Omega Five Hands-On Impressions

omegafive_leadin.jpgHudson's Xbox Live Arcade shooter Omega Five may have been unfairly lost in the noise of the thunderous announcements of Rez HD and Ikaruga for the Xbox 360, but anyone interested in shmups simply must take a moment to learn more about the game. Developed by a five-person team at Natsume, Omega Five immediately won me over with one of its playable characters. She's not only sporting some revealing Brazilian cut bustier get up that's apparently perfect for space battles, she immediately cemented the game's similarities to my personal favourite arcade shooter of all time, Forgotten Worlds.

Unlike Forgotten Worlds, you won't purchase weapon upgrades from shops. However, there is an undeniable series of moments, enemy types and aesthetic decisions that invoke memories of Capcom's futuristic shooter. Each character—two of which were on hand today, a female humanoid and a male four-armed alien—is equipped with a unique weapon. Hers is a satellite that fires independently and, when the right trigger is depressed, clamps onto whatever enemy you're aiming at. Yes, for massive damage. Shots are upgraded by grabbing one of three power up types that swarms of enemies drop. Similar to the Raiden series, shots can be upgraded up to three times. The female fighter, for example, upgrades her laser shot to the point where it bounces off surfaces.
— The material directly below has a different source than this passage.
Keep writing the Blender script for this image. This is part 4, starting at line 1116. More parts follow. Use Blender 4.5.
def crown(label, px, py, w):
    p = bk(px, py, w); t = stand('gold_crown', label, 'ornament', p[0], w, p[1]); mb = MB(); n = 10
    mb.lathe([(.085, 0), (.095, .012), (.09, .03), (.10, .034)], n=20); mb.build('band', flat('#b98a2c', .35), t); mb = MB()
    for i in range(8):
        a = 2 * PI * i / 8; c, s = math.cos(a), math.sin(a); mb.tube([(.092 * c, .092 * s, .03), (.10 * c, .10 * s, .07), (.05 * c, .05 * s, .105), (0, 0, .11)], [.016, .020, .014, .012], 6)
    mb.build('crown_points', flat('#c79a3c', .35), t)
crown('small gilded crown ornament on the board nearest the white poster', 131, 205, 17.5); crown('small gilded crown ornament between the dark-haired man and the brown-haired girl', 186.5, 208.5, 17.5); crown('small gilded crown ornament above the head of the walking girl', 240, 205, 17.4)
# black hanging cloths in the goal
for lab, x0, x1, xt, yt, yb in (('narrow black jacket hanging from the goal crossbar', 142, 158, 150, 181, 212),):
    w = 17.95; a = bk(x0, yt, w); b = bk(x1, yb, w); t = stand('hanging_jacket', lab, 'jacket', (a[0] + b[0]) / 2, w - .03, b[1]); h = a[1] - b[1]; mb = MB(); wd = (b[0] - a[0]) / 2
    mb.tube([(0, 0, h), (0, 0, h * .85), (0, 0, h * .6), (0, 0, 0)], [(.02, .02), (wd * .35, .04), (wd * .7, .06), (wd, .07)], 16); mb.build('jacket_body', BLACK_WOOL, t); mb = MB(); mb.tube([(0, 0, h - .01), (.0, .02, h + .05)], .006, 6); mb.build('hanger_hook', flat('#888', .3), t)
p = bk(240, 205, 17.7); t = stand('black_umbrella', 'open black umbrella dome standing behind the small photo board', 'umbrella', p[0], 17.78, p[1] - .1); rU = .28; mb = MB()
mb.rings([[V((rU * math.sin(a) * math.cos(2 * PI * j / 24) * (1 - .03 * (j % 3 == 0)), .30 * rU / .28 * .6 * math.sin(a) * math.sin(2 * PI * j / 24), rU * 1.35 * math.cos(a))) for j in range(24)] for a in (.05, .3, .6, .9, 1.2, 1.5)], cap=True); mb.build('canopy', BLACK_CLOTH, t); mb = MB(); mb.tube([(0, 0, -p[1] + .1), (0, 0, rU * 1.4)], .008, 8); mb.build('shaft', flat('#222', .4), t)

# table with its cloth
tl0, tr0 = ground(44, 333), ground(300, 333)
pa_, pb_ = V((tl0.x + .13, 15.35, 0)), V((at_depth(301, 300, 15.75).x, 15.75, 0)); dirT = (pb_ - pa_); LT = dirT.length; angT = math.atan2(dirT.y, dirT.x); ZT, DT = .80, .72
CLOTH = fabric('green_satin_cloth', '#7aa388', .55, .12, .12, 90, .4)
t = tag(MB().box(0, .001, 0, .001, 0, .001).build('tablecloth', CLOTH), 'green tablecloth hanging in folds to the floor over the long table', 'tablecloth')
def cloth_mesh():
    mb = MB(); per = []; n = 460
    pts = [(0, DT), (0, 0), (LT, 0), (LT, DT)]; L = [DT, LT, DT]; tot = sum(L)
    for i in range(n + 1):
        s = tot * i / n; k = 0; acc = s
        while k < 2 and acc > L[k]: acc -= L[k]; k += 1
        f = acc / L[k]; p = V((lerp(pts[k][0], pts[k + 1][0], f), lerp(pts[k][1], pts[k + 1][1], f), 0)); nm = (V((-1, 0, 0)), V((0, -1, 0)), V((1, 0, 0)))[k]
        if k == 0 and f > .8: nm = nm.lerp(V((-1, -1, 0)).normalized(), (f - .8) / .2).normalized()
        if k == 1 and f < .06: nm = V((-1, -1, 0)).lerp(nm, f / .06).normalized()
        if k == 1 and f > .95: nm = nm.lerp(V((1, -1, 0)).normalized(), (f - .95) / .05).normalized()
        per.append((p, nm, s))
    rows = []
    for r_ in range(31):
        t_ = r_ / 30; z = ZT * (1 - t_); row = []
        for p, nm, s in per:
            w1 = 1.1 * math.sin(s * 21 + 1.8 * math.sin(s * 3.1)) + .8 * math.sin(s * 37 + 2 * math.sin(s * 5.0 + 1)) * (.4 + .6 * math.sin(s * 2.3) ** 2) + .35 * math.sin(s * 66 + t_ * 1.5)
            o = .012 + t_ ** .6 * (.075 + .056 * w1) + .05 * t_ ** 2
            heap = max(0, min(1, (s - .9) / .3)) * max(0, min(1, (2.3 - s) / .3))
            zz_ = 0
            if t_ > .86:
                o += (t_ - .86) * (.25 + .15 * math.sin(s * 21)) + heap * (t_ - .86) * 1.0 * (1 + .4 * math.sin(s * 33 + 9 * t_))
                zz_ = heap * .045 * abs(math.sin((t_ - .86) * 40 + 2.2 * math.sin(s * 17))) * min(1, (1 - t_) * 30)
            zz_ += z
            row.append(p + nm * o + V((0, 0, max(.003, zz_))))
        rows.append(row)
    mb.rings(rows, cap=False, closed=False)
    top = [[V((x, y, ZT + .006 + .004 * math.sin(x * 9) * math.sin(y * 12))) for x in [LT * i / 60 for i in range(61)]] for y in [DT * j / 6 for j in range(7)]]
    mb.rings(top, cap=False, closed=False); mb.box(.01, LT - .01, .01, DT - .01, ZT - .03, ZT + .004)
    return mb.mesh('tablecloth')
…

The male fighter plays quite differently, employing a bizarre hose-hand that squirts one of three liquid shots. He can also deflect enemy fire back at enemies by moving dangerously close to bullets, then reflecting projectiles with a quick flick of the right analogue thumbstick.

The controls, by the way, are simple, familiar, and tight. Left analogue stick moves your character, right analogue stick aims, right trigger modifies your shot—launching the satellite as mentioned earlier for her, changing the flow of the goo for him—and the left trigger launches a screen clearing nuke. Up to three of these are earned by collecting pink triangles dropped by destroyed enemies.

Oh yeah. Omega Five is hard. The team at Natsume certainly weren't catering to casual players with their upcoming shmup, giving it a challenging arcade difficulty and limiting your continues to three credits. As an XBLA game, Omega Five is planned to feature two-player co-op... and gamers will have to share these credits.

I managed to beat the demo on my second play through, but imagine that the game will require plenty of repeat plays to finally finish (sans credit feeding).

For an Xbox Live Arcade title, the game is absolutely stunning. It's arguably the best looking game on the service to date, filled with beautifully modeled characters and candy coloured lighting effects. It has a crisp clean look in motion with some solid character designs.

Omega Five looks like it'll be packed with old school fun, offering plenty of challenge. It's quickly moved to the top of my list for future Live Arcade purchasers and anyone with a shmup streak in them need to give this game a shot. Me? I'm going back to the Hudson booth to gaze lovingly at it while waiting for time to pass.